→ **Work instructions**
Repeat the whole listing exactly as written.

============

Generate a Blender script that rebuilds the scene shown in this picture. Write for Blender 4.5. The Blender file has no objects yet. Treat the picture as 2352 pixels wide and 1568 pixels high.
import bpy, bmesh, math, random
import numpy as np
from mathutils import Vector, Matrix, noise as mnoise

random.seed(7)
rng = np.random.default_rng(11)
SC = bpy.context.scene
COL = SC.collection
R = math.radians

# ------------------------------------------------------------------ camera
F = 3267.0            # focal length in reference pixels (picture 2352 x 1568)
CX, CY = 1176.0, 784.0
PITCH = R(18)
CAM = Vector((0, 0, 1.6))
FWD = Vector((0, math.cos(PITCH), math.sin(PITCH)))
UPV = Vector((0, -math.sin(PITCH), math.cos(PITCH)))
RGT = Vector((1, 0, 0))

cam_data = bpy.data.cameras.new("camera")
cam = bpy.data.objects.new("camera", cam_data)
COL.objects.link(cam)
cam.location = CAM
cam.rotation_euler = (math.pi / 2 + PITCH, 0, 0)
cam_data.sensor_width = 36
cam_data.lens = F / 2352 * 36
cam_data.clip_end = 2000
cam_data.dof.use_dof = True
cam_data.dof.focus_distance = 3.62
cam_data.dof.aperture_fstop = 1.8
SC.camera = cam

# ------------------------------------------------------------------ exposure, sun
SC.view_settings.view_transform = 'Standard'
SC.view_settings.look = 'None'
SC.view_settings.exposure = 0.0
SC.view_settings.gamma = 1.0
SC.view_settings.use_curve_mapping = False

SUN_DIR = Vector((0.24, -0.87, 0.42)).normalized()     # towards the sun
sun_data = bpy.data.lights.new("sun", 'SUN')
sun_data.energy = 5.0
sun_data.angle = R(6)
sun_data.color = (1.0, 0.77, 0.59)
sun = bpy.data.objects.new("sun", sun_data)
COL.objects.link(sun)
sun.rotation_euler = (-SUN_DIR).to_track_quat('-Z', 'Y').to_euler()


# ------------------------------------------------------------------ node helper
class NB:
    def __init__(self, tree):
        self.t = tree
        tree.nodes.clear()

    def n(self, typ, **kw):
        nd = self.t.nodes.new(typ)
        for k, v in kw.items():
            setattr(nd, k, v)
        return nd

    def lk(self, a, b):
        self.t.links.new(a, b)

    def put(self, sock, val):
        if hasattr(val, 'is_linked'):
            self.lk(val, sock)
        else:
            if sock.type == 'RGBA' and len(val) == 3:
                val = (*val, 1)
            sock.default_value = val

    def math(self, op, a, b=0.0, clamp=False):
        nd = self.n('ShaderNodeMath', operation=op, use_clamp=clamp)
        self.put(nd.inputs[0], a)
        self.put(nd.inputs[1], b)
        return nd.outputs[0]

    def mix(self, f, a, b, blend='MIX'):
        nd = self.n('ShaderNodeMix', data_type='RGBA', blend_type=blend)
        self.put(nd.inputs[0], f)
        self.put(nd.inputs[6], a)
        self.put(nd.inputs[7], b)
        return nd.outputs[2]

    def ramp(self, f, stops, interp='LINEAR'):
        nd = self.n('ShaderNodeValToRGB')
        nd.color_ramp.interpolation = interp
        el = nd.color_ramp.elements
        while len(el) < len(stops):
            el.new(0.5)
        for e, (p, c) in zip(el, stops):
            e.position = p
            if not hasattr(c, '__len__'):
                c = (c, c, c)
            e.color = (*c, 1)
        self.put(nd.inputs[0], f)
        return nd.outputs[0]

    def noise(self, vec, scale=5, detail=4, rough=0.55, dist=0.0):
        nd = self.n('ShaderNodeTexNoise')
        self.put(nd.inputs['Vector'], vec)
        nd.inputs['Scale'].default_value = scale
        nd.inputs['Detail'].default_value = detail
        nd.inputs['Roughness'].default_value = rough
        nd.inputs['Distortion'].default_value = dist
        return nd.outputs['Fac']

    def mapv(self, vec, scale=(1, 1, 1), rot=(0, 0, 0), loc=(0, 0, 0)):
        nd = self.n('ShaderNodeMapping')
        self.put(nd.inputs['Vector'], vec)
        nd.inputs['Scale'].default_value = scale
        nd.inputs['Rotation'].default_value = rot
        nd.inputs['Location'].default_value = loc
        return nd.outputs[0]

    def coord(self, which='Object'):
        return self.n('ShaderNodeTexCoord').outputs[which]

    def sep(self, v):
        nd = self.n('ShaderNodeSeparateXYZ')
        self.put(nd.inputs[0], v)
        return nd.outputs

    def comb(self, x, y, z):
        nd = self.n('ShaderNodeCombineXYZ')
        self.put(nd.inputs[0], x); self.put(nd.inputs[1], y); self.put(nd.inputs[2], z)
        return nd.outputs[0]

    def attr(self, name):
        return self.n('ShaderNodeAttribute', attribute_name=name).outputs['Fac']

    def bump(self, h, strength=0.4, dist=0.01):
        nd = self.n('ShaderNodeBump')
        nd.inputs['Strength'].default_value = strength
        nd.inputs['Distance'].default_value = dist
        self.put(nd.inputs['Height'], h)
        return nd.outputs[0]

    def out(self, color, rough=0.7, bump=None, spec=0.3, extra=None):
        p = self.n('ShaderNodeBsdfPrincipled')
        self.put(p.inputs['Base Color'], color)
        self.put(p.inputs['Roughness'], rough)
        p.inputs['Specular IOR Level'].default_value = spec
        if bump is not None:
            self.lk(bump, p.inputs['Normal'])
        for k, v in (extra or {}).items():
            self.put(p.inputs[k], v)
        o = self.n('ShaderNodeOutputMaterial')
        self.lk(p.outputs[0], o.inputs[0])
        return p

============

→ **Solution for this task**
Generate a Blender script that rebuilds the scene shown in this picture. Write for Blender 4.5. The Blender file has no objects yet. Treat the picture as 2352 pixels wide and 1568 pixels high.
import bpy, bmesh, math, random
import numpy as np
from mathutils import Vector, Matrix, noise as mnoise

random.seed(7)
rng = np.random.default_rng(11)
SC = bpy.context.scene
COL = SC.collection
R = math.radians

# ------------------------------------------------------------------ camera
F = 3267.0            # focal length in reference pixels (picture 2352 x 1568)
CX, CY = 1176.0, 784.0
PITCH = R(18)
CAM = Vector((0, 0, 1.6))
FWD = Vector((0, math.cos(PITCH), math.sin(PITCH)))
UPV = Vector((0, -math.sin(PITCH), math.cos(PITCH)))
RGT = Vector((1, 0, 0))

cam_data = bpy.data.cameras.new("camera")
cam = bpy.data.objects.new("camera", cam_data)
COL.objects.link(cam)
cam.location = CAM
cam.rotation_euler = (math.pi / 2 + PITCH, 0, 0)
cam_data.sensor_width = 36
cam_data.lens = F / 2352 * 36
cam_data.clip_end = 2000
cam_data.dof.use_dof = True
cam_data.dof.focus_distance = 3.62
cam_data.dof.aperture_fstop = 1.8
SC.camera = cam

# ------------------------------------------------------------------ exposure, sun
SC.view_settings.view_transform = 'Standard'
SC.view_settings.look = 'None'
SC.view_settings.exposure = 0.0
SC.view_settings.gamma = 1.0
SC.view_settings.use_curve_mapping = False

SUN_DIR = Vector((0.24, -0.87, 0.42)).normalized()     # towards the sun
sun_data = bpy.data.lights.new("sun", 'SUN')
sun_data.energy = 5.0
sun_data.angle = R(6)
sun_data.color = (1.0, 0.77, 0.59)
sun = bpy.data.objects.new("sun", sun_data)
COL.objects.link(sun)
sun.rotation_euler = (-SUN_DIR).to_track_quat('-Z', 'Y').to_euler()


# ------------------------------------------------------------------ node helper
class NB:
    def __init__(self, tree):
        self.t = tree
        tree.nodes.clear()

    def n(self, typ, **kw):
        nd = self.t.nodes.new(typ)
        for k, v in kw.items():
            setattr(nd, k, v)
        return nd

    def lk(self, a, b):
        self.t.links.new(a, b)

    def put(self, sock, val):
        if hasattr(val, 'is_linked'):
            self.lk(val, sock)
        else:
            if sock.type == 'RGBA' and len(val) == 3:
                val = (*val, 1)
            sock.default_value = val

    def math(self, op, a, b=0.0, clamp=False):
        nd = self.n('ShaderNodeMath', operation=op, use_clamp=clamp)
        self.put(nd.inputs[0], a)
        self.put(nd.inputs[1], b)
        return nd.outputs[0]

    def mix(self, f, a, b, blend='MIX'):
        nd = self.n('ShaderNodeMix', data_type='RGBA', blend_type=blend)
        self.put(nd.inputs[0], f)
        self.put(nd.inputs[6], a)
        self.put(nd.inputs[7], b)
        return nd.outputs[2]

    def ramp(self, f, stops, interp='LINEAR'):
        nd = self.n('ShaderNodeValToRGB')
        nd.color_ramp.interpolation = interp
        el = nd.color_ramp.elements
        while len(el) < len(stops):
            el.new(0.5)
        for e, (p, c) in zip(el, stops):
            e.position = p
            if not hasattr(c, '__len__'):
                c = (c, c, c)
            e.color = (*c, 1)
        self.put(nd.inputs[0], f)
        return nd.outputs[0]

    def noise(self, vec, scale=5, detail=4, rough=0.55, dist=0.0):
        nd = self.n('ShaderNodeTexNoise')
        self.put(nd.inputs['Vector'], vec)
        nd.inputs['Scale'].default_value = scale
        nd.inputs['Detail'].default_value = detail
        nd.inputs['Roughness'].default_value = rough
        nd.inputs['Distortion'].default_value = dist
        return nd.outputs['Fac']

    def mapv(self, vec, scale=(1, 1, 1), rot=(0, 0, 0), loc=(0, 0, 0)):
        nd = self.n('ShaderNodeMapping')
        self.put(nd.inputs['Vector'], vec)
        nd.inputs['Scale'].default_value = scale
        nd.inputs['Rotation'].default_value = rot
        nd.inputs['Location'].default_value = loc
        return nd.outputs[0]

    def coord(self, which='Object'):
        return self.n('ShaderNodeTexCoord').outputs[which]

    def sep(self, v):
        nd = self.n('ShaderNodeSeparateXYZ')
        self.put(nd.inputs[0], v)
        return nd.outputs

    def comb(self, x, y, z):
        nd = self.n('ShaderNodeCombineXYZ')
        self.put(nd.inputs[0], x); self.put(nd.inputs[1], y); self.put(nd.inputs[2], z)
        return nd.outputs[0]

    def attr(self, name):
        return self.n('ShaderNodeAttribute', attribute_name=name).outputs['Fac']

    def bump(self, h, strength=0.4, dist=0.01):
        nd = self.n('ShaderNodeBump')
        nd.inputs['Strength'].default_value = strength
        nd.inputs['Distance'].default_value = dist
        self.put(nd.inputs['Height'], h)
        return nd.outputs[0]

    def out(self, color, rough=0.7, bump=None, spec=0.3, extra=None):
        p = self.n('ShaderNodeBsdfPrincipled')
        self.put(p.inputs['Base Color'], color)
        self.put(p.inputs['Roughness'], rough)
        p.inputs['Specular IOR Level'].default_value = spec
        if bump is not None:
            self.lk(bump, p.inputs['Normal'])
        for k, v in (extra or {}).items():
            self.put(p.inputs[k], v)
        o = self.n('ShaderNodeOutputMaterial')
        self.lk(p.outputs[0], o.inputs[0])
        return p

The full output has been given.